* [What you need to do]: Copy everything from the line with "Generate a Blender" down to the line with "math.cos(ROLL) * _U0", inclusive of both, exactly as written; leave out all pictures.

* [Given data]:
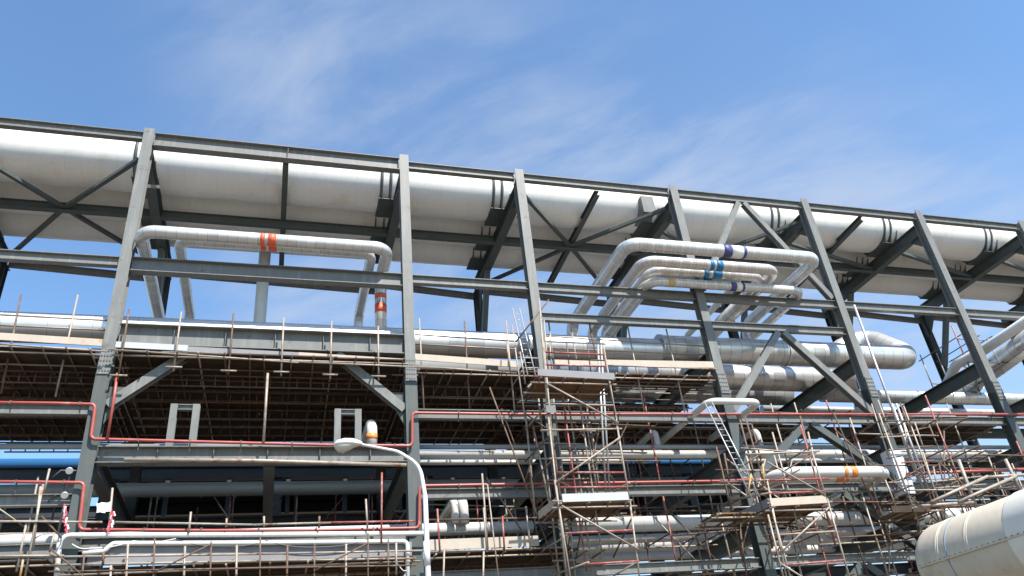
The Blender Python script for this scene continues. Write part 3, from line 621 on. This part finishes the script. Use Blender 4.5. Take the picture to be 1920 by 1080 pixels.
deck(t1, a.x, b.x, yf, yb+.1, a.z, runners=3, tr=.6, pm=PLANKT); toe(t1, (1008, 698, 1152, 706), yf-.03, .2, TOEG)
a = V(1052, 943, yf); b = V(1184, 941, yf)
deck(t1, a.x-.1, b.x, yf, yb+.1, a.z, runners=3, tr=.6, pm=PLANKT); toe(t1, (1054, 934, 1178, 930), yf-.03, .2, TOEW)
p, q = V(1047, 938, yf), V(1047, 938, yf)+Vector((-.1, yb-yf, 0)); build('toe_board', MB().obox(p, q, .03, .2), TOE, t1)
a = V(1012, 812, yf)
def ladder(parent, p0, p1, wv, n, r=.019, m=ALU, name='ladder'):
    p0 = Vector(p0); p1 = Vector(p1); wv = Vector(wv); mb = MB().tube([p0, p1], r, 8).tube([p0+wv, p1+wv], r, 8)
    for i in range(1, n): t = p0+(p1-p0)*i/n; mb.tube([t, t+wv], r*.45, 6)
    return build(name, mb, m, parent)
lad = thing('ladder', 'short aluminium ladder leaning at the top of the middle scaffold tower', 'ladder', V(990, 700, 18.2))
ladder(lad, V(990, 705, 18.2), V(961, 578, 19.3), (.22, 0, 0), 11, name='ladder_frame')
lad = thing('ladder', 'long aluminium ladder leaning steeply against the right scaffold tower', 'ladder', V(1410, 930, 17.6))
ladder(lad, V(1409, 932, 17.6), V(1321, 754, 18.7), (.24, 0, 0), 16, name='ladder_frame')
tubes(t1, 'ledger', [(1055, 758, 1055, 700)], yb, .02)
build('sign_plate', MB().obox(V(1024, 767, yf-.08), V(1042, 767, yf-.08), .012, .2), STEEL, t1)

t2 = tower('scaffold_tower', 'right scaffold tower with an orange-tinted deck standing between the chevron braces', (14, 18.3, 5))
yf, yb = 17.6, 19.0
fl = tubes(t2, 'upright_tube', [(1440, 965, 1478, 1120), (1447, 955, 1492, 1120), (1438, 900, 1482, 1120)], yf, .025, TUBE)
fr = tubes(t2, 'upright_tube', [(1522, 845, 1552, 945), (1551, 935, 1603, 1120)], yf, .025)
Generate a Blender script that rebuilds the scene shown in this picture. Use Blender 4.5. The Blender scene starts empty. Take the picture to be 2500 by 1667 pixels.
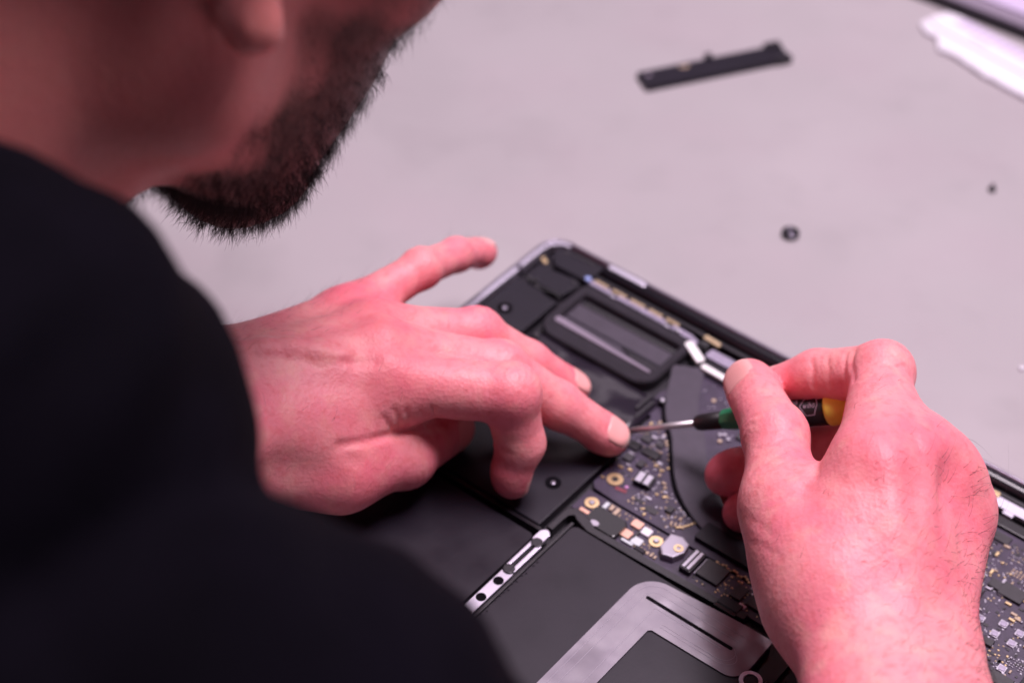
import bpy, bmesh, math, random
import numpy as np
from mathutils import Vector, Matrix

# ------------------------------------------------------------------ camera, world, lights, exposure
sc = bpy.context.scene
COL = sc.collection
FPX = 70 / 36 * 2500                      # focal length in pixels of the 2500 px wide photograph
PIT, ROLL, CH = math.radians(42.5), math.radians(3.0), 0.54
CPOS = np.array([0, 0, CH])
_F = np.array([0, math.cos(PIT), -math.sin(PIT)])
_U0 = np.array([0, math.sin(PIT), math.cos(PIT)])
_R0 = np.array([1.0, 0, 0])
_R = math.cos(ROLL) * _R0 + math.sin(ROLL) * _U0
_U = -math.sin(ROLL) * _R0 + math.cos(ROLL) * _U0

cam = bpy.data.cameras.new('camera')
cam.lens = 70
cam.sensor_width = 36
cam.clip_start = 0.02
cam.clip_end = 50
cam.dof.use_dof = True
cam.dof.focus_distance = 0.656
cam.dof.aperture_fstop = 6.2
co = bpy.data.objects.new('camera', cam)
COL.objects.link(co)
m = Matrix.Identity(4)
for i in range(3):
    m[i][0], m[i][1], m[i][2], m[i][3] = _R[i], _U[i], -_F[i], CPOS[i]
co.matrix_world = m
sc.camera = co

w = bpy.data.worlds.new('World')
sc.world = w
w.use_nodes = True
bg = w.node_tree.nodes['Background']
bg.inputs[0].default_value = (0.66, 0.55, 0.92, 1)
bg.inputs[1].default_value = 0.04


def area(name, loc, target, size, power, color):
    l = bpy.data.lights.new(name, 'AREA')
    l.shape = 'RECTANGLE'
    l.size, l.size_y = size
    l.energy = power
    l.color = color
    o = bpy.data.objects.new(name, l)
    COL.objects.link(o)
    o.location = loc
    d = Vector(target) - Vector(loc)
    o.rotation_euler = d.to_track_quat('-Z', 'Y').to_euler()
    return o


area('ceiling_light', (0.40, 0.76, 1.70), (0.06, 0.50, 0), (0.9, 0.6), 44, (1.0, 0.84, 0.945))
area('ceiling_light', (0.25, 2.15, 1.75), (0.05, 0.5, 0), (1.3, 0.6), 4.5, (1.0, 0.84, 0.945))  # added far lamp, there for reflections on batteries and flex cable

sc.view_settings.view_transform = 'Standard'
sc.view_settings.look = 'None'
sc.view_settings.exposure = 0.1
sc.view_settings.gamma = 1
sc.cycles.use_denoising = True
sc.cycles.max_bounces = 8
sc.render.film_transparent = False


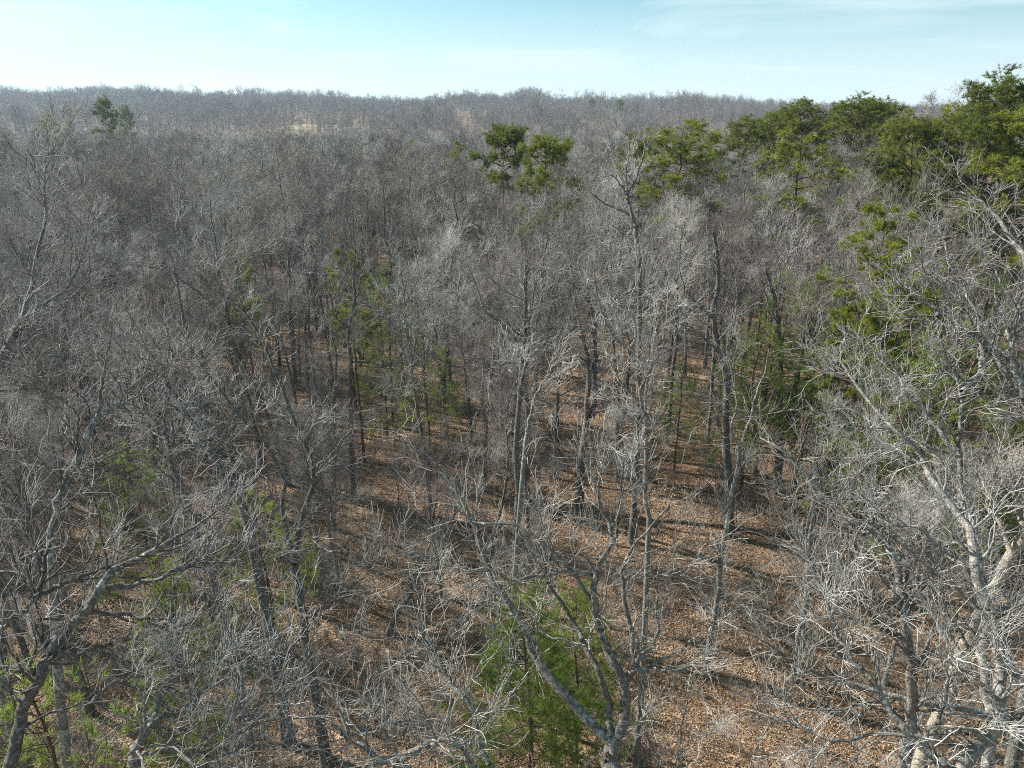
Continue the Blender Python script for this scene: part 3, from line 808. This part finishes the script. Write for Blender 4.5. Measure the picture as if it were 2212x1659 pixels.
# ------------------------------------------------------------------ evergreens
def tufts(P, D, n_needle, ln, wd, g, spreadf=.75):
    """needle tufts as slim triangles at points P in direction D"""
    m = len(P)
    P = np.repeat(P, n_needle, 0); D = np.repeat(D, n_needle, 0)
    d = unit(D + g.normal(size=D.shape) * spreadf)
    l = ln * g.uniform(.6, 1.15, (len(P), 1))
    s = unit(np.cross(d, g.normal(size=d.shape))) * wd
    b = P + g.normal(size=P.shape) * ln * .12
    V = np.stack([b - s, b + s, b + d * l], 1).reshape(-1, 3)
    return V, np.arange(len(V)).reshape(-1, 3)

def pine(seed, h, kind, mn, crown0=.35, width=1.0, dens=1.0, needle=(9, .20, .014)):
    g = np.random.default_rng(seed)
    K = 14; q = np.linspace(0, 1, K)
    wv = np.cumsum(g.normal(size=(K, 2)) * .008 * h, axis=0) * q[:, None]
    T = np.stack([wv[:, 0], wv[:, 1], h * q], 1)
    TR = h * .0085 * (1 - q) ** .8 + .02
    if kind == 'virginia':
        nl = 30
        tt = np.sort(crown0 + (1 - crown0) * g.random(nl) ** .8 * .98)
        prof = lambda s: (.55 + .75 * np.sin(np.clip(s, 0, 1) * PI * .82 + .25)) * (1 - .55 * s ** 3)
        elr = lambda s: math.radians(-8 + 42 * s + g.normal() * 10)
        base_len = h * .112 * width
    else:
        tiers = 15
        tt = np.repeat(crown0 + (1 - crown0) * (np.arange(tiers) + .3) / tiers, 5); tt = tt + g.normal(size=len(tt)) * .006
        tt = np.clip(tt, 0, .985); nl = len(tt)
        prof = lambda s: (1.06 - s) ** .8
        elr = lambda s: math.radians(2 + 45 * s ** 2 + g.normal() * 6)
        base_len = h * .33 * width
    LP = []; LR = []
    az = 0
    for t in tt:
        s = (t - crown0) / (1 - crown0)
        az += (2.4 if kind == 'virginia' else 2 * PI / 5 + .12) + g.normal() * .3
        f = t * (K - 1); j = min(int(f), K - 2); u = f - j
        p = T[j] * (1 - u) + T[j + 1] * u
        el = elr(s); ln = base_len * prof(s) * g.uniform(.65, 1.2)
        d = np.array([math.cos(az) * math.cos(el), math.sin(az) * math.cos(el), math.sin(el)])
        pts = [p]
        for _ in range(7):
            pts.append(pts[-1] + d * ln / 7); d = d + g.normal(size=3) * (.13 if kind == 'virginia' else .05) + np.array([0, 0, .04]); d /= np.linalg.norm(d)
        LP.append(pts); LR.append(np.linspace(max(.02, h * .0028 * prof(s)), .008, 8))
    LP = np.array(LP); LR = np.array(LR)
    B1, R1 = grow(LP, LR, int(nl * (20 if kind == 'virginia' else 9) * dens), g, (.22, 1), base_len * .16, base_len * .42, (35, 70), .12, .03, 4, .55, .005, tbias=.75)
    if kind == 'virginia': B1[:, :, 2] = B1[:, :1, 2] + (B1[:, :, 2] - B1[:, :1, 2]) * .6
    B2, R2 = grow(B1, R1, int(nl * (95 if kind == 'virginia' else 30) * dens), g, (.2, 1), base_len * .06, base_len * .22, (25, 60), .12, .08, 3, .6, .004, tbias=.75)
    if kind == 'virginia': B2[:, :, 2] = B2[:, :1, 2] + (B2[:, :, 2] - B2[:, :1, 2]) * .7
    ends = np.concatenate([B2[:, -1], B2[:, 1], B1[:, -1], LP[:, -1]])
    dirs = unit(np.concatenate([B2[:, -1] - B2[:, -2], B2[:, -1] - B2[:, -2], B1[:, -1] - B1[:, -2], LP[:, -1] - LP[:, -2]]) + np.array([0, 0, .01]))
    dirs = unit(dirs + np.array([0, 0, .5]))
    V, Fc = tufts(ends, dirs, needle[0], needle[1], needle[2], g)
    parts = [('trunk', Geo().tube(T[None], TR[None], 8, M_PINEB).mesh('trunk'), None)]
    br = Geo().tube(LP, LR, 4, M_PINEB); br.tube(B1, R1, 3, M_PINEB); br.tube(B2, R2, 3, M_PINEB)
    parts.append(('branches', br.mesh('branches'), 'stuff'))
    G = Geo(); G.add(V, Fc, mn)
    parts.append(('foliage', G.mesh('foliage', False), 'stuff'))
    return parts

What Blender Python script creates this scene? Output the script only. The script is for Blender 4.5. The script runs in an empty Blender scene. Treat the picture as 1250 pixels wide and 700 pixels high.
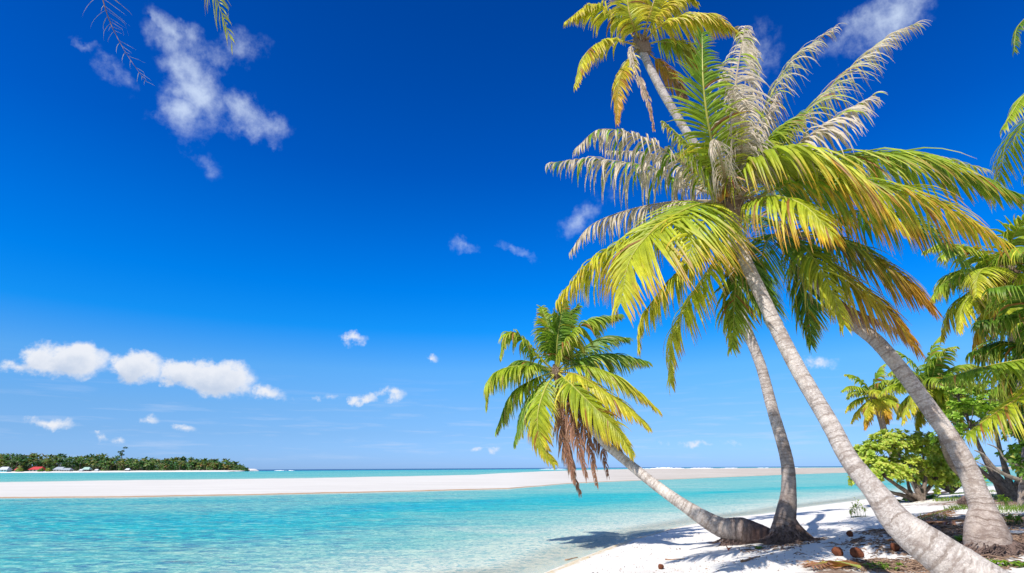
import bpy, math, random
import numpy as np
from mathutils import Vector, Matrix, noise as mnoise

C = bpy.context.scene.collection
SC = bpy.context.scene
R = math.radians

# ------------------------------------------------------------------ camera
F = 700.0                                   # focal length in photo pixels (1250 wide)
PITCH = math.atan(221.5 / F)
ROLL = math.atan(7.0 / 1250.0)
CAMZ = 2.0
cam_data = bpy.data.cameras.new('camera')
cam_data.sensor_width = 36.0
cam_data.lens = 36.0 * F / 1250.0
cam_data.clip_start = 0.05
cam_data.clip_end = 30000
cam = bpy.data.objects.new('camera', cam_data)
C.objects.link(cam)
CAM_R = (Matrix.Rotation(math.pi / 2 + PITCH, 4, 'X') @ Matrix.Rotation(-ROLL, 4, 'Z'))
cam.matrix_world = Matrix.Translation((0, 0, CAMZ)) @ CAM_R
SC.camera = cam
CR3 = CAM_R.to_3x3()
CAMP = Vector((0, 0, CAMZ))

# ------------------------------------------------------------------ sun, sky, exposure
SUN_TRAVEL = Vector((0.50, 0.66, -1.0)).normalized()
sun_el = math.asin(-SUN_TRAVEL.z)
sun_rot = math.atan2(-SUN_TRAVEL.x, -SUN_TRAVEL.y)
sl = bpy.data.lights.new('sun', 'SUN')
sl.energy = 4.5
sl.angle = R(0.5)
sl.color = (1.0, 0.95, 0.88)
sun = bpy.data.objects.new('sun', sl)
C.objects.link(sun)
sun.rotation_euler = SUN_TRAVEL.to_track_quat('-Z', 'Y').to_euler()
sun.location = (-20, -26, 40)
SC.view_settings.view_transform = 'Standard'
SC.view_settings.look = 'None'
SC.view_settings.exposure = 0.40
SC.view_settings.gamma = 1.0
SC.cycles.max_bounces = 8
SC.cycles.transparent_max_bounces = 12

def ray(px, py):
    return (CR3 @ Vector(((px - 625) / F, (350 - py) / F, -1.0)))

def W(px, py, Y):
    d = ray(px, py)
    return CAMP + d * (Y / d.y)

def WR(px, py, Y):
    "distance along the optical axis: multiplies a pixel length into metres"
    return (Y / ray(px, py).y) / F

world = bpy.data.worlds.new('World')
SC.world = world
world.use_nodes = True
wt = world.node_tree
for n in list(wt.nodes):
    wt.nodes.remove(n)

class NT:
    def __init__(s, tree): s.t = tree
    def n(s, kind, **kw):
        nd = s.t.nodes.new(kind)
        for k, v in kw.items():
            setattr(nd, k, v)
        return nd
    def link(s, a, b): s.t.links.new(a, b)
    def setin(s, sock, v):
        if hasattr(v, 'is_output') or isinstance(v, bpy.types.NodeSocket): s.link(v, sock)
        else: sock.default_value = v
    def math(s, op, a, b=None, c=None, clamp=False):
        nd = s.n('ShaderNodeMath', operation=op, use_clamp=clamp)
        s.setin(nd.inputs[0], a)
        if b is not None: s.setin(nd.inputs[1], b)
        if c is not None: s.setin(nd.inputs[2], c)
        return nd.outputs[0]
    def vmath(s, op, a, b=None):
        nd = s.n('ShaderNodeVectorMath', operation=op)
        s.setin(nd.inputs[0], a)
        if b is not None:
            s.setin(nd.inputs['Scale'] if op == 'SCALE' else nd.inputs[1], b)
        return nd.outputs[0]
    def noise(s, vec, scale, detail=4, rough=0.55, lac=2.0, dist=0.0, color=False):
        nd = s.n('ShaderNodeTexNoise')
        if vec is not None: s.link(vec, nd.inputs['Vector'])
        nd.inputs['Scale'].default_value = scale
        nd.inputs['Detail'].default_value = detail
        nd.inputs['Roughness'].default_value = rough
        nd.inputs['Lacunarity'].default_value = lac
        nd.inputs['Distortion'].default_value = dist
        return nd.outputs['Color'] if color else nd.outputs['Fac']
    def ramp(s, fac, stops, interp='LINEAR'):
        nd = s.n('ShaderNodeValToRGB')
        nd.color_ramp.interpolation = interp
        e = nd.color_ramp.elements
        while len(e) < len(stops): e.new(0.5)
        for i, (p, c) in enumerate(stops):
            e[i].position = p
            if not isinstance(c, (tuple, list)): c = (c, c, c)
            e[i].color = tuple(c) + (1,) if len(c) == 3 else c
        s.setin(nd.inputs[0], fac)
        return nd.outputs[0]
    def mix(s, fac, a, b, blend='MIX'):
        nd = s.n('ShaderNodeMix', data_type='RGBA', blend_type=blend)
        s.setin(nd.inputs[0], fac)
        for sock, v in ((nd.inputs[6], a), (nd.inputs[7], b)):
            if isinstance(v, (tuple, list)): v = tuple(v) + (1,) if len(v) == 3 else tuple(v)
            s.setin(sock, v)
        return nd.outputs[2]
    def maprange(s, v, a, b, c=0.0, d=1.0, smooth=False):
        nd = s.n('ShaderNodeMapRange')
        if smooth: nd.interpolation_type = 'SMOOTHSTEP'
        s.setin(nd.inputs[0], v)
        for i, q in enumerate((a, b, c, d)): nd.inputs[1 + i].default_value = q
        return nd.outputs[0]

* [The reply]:
Generate a Blender script that rebuilds the scene shown in this picture. Use Blender 4.5. The Blender scene starts empty. Take the picture to be 2500 by 1667 pixels.
import bpy, bmesh, math, random
import numpy as np
from mathutils import Vector, Matrix

# ------------------------------------------------------------------ camera, world, lights, exposure
sc = bpy.context.scene
COL = sc.collection
FPX = 70 / 36 * 2500                      # focal length in pixels of the 2500 px wide photograph
PIT, ROLL, CH = math.radians(42.5), math.radians(3.0), 0.54
CPOS = np.array([0, 0, CH])
_F = np.array([0, math.cos(PIT), -math.sin(PIT)])
_U0 = np.array([0, math.sin(PIT), math.cos(PIT)])
_R0 = np.array([1.0, 0, 0])
_R = math.cos(ROLL) * _R0 + math.sin(ROLL) * _U0
_U = -math.sin(ROLL) * _R0 + math.cos(ROLL) * _U0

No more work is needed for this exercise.